* begin SUPPLIED INFORMATION *

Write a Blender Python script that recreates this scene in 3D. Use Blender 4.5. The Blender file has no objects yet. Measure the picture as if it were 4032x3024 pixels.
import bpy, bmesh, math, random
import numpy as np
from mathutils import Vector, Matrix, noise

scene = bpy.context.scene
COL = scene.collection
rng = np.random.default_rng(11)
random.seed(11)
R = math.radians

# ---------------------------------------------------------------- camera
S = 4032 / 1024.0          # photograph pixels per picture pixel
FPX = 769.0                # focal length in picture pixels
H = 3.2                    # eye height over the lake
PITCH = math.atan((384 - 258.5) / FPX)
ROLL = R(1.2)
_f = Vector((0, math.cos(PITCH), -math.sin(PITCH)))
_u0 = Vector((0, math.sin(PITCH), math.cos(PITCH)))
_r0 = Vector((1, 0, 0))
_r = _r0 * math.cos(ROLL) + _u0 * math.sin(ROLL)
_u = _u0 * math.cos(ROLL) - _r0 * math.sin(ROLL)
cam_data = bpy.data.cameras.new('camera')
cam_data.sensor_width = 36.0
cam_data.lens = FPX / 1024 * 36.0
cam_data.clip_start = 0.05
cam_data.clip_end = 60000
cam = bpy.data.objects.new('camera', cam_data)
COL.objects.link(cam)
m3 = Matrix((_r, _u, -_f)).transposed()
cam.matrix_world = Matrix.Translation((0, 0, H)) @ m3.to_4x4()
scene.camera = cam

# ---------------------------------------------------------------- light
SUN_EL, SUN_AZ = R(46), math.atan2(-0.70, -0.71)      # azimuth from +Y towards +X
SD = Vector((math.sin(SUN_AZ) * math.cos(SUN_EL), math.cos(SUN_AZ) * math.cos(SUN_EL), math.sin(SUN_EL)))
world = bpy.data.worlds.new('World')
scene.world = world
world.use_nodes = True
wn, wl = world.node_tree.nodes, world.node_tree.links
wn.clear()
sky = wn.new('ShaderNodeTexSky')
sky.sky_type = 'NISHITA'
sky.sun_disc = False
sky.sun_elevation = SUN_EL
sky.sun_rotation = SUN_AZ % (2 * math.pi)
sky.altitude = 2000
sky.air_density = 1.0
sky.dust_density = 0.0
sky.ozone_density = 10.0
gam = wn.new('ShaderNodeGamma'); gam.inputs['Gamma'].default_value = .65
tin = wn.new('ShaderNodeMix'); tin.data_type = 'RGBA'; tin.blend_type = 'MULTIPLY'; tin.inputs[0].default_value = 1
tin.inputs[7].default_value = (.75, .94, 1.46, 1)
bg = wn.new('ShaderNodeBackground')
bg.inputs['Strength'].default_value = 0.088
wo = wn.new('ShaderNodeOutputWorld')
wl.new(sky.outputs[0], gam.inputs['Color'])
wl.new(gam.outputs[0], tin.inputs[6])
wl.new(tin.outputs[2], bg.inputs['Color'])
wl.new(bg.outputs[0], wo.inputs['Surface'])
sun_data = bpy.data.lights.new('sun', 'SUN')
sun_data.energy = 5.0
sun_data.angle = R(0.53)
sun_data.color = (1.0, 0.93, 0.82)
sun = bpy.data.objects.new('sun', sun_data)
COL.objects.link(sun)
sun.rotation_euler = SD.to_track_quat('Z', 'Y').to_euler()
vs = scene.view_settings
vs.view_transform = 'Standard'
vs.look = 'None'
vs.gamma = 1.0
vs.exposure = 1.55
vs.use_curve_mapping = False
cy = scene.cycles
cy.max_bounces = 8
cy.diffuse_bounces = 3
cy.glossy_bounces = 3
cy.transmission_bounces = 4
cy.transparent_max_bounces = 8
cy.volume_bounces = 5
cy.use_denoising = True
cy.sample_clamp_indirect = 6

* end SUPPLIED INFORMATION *

From the first line to the last, please quote the material above exactly.

=== WRITTEN REPLY ===
Write a Blender Python script that recreates this scene in 3D. Use Blender 4.5. The Blender file has no objects yet. Measure the picture as if it were 4032x3024 pixels.
import bpy, bmesh, math, random
import numpy as np
from mathutils import Vector, Matrix, noise

scene = bpy.context.scene
COL = scene.collection
rng = np.random.default_rng(11)
random.seed(11)
R = math.radians

# ---------------------------------------------------------------- camera
S = 4032 / 1024.0          # photograph pixels per picture pixel
FPX = 769.0                # focal length in picture pixels
H = 3.2                    # eye height over the lake
PITCH = math.atan((384 - 258.5) / FPX)
ROLL = R(1.2)
_f = Vector((0, math.cos(PITCH), -math.sin(PITCH)))
_u0 = Vector((0, math.sin(PITCH), math.cos(PITCH)))
_r0 = Vector((1, 0, 0))
_r = _r0 * math.cos(ROLL) + _u0 * math.sin(ROLL)
_u = _u0 * math.cos(ROLL) - _r0 * math.sin(ROLL)
cam_data = bpy.data.cameras.new('camera')
cam_data.sensor_width = 36.0
cam_data.lens = FPX / 1024 * 36.0
cam_data.clip_start = 0.05
cam_data.clip_end = 60000
cam = bpy.data.objects.new('camera', cam_data)
COL.objects.link(cam)
m3 = Matrix((_r, _u, -_f)).transposed()
cam.matrix_world = Matrix.Translation((0, 0, H)) @ m3.to_4x4()
scene.camera = cam

# ---------------------------------------------------------------- light
SUN_EL, SUN_AZ = R(46), math.atan2(-0.70, -0.71)      # azimuth from +Y towards +X
SD = Vector((math.sin(SUN_AZ) * math.cos(SUN_EL), math.cos(SUN_AZ) * math.cos(SUN_EL), math.sin(SUN_EL)))
world = bpy.data.worlds.new('World')
scene.world = world
world.use_nodes = True
wn, wl = world.node_tree.nodes, world.node_tree.links
wn.clear()
sky = wn.new('ShaderNodeTexSky')
sky.sky_type = 'NISHITA'
sky.sun_disc = False
sky.sun_elevation = SUN_EL
sky.sun_rotation = SUN_AZ % (2 * math.pi)
sky.altitude = 2000
sky.air_density = 1.0
sky.dust_density = 0.0
sky.ozone_density = 10.0
gam = wn.new('ShaderNodeGamma'); gam.inputs['Gamma'].default_value = .65
tin = wn.new('ShaderNodeMix'); tin.data_type = 'RGBA'; tin.blend_type = 'MULTIPLY'; tin.inputs[0].default_value = 1
tin.inputs[7].default_value = (.75, .94, 1.46, 1)
bg = wn.new('ShaderNodeBackground')
bg.inputs['Strength'].default_value = 0.088
wo = wn.new('ShaderNodeOutputWorld')
wl.new(sky.outputs[0], gam.inputs['Color'])
wl.new(gam.outputs[0], tin.inputs[6])
wl.new(tin.outputs[2], bg.inputs['Color'])
wl.new(bg.outputs[0], wo.inputs['Surface'])
sun_data = bpy.data.lights.new('sun', 'SUN')
sun_data.energy = 5.0
sun_data.angle = R(0.53)
sun_data.color = (1.0, 0.93, 0.82)
sun = bpy.data.objects.new('sun', sun_data)
COL.objects.link(sun)
sun.rotation_euler = SD.to_track_quat('Z', 'Y').to_euler()
vs = scene.view_settings
vs.view_transform = 'Standard'
vs.look = 'None'
vs.gamma = 1.0
vs.exposure = 1.55
vs.use_curve_mapping = False
cy = scene.cycles
cy.max_bounces = 8
cy.diffuse_bounces = 3
cy.glossy_bounces = 3
cy.transmission_bounces = 4
cy.transparent_max_bounces = 8
cy.volume_bounces = 5
cy.use_denoising = True
cy.sample_clamp_indirect = 6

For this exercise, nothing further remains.